“David Kirp says the graduation rates of most American colleges and universities are unacceptable – they are simply too low. In The College Dropout Scandal (Oxford University Press), Kirp makes the case for dramatic improvements. A professor at the Graduate School of the University of California, Berkeley, he outlines his views in this email interview.” …
https://www.insidehighered.com/news/2019/08/01/author-discusses-his-book-college-dropout-scandal
Note: Kirp is an Emeritus Professor of Public Policy: https://gspp.berkeley.edu/directories/faculty/david-kirp
The interview and presumably the book go beyond the usual superficial view of graduation rates (where student selection effects dominate) and looks into colleges’ treatment effects on graduation rates after accounting for student characteristics, with examples of different colleges with similar student characteristics having different graduation rates.

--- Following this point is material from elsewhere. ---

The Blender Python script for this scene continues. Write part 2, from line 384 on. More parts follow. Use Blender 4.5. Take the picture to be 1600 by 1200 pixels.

For example, Kirp notes that CSU Chico and Eastern Michigan have similar student characteristics, but their graduation rates are very different (68.7% versus 40.7% in six years), and the “opportunity gap” (in graduation rates) for “new gen” (URM, Pell, 1G) students is greatly different between the schools.

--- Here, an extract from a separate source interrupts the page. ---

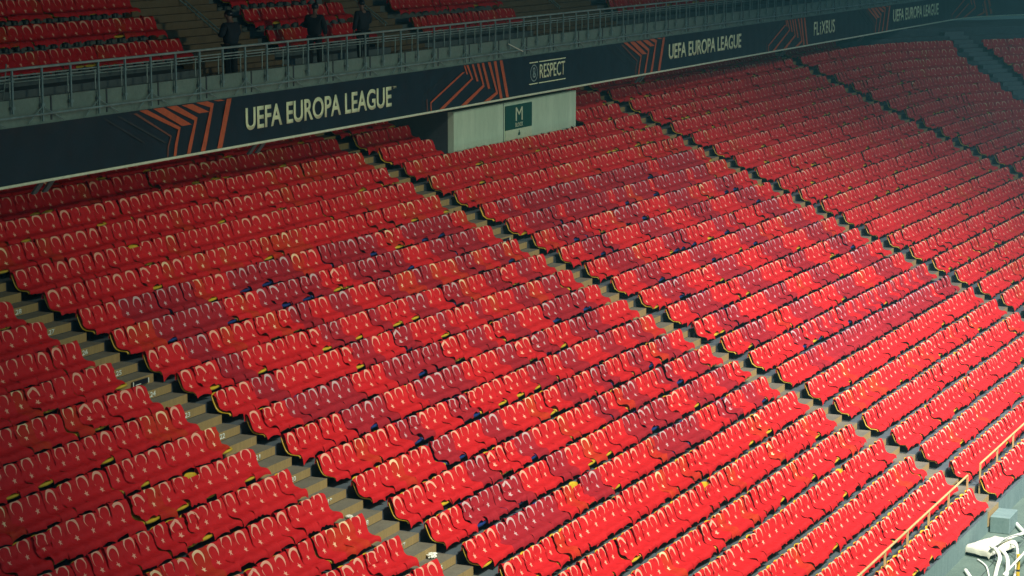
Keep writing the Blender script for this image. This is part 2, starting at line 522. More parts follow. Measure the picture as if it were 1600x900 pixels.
SLIP = [(895, 775), (1098, 772), (1312, 752), (297, 762), (206, 385), (1188, 297), (1005, 212)]
for q in SLIP:                  # flags that slid down and bare the top of their seat back
    e = min((e for e in vis if e['shell'] == 'yellow' and e['b'][0] != 'U'), key=lambda e: (e['px'][0]-q[0])**2+(e['px'][1]-q[1])**2)
    e['var'] = NV
inframe = [e for e in vis if 3 < e['px'][0] < 1597 and 3 < e['px'][1] < 897]
inframe.sort(key=lambda e: e['d'])
near = set(id(e) for e in inframe[:300])
ORD = ['first', 'second', 'third', 'fourth', 'fifth', 'sixth', 'seventh', 'eighth', 'ninth', 'tenth', 'eleventh', 'twelfth', 'thirteenth', 'fourteenth', 'fifteenth', 'sixteenth', 'seventeenth', 'eighteenth', 'nineteenth', 'twentieth', 'twenty-first', 'twenty-second', 'twenty-third', 'twenty-fourth', 'twenty-fifth', 'twenty-sixth', 'twenty-seventh', 'twenty-eighth', 'twenty-ninth', 'thirtieth']
def where(e):
    base = {'A': (16, 'left'), 'B': (17, 'right')}.get(e['b'], (23, 'right'))
    up = base[0]-e['j']
    if up >= 0: rw = ('lowest row' if up == 0 else ORD[up]+' row up') + ' in view along the near aisle'
    else: rw = ORD[-up-1]+' row below its lowest visible step'
    return ORD[min(e['k'], 29)], base[1], rw

proto_seat = {}
for i, e in enumerate([e for e in inframe[:300]]):
    o, side, rw = where(e)
    col = {0: 'red', 1: 'orange-tinted red', 2: 'dark maroon'}[e['tone']]
    if not e['bare']:
        f = link_mesh('flag', flag_mesh(e['var'], e['tone']))
        f.location = (e['x']+e['dx'], e['y'], e['z']+e['dz']); f.rotation_euler = (0, 0, e['h']+e['rz'])
        tag(f, '%s flag, %s seat %s of aisle, %s' % (col, o, side, rw.replace(' in view along the near aisle', ' along it')), 'flag', 'crescent flags draped over the seats')
    s = empty('stadium_seat', (e['x'], e['y'], e['z']), e['h'])
    tag(s, '%s %s seat %s of near aisle, %s' % (o, e['shell'], side, rw.replace(' in view along the near aisle', ' along it')), 'seat', 'plastic seats of the lower stand')
    link_mesh('shell', seat_me[e['shell']], s)
    link_mesh('bracket', bracket_me, s)

# the far rest of seats and flags, each kind one object
def gather(items, get, name, mats, **k):
    Ps, Fs, UVs, Ms = [], [], [], []; b = 0
    for e in items:
        P, F, uv, mi = get(e)
        c, s = math.cos(e['h']+e.get('_r', 0)), math.sin(e['h']+e.get('_r', 0))
        Q = np.empty_like(P)
        Q[:, 0] = P[:, 0]*c-P[:, 1]*s+e['x']; Q[:, 1] = P[:, 0]*s+P[:, 1]*c+e['y']; Q[:, 2] = P[:, 2]+e['z']
        Ps.append(Q); Fs.append(F+b); b += len(P)
        if uv is not None: UVs.append(uv)
        Ms.append(np.full(len(F), mi))
    me = np_mesh(name, np.concatenate(Ps), np.concatenate(Fs), np.concatenate(UVs) if UVs else None, mats, np.concatenate(Ms))
    return link_mesh(name, me, kind='stuff', **k)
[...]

Kirp also recognizes that incentives to colleges need to be considered carefully: “This doesn’t mean rewarding schools simply on the basis of their graduation rate, because that might well lead them to set higher admissions standards and relax academic requirements. Instead, the focus should be on adopting policies that remove the biggest roadblocks.”
However, Kirp mentions cost and financial aid issues only briefly in the interview, even though other studies suggest that these and related issues are the most common reasons for dropping out of college.